Царь ушел в свои покои в большом раздумье и в гневе на святителя.
Враги Филиппа не дремали. Началось повальное гонение на его родственников. Многих их них пытали, имения их жгли, имущество забирали в казну. Святитель терпеливо сносил все испытания, касавшиеся лично его и его близких. Но один случай погубил его.
Царь с боярами участвовал в крестном ходе из Новодевичьего монастыря. Обходя с крестами стены обители, митрополит остановился у ворот, чтобы читать Евангелие.
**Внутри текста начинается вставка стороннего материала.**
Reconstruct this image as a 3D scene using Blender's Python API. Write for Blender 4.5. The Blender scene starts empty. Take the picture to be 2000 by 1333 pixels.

Но, оглянувшись, заметил, что один из опричников надел тафью (высокую ермолку) на голову.
– Державный царь! – воскликнул Филипп. – Прилично ли такое беззаконие?
– Что такое? – изумился царь.
– Один из твоих людей пришел сюда в сатанинском образе.
Царь осмотрел всех, но ничего не увидел – опричник уже спрятал тафью. На допросе все опричники единодушно отвечали, что митрополит затеял это дело по злобе на царя. Ивана Грозного оскорбило в первую очередь то, что обличение было сделано всенародно, и решил осудить митрополита. Для этого вызвали из Соловецкого монастыря игумена Паисия, который, желая выслужиться, согласился стать главным обвинителем на соборе, составленным из светских и духовных лиц. Выслушав обвинение, Филипп ответил Паисию одно: «Что посеешь, то и пожнешь».
В восьмой день ноября святитель Филипп, облаченный в светлые ризы, стоял пред алтарем Божьим. Смиренномудрый старец, исполненный любви и кротости, возносил горячие моления к престолу Всевышнего.
«Боже правый и многомилостивый! Вложи благость в сердце царево! Спаси святую Русь!» – эта мысль как луч солнечный проникала во все молитвы святителя.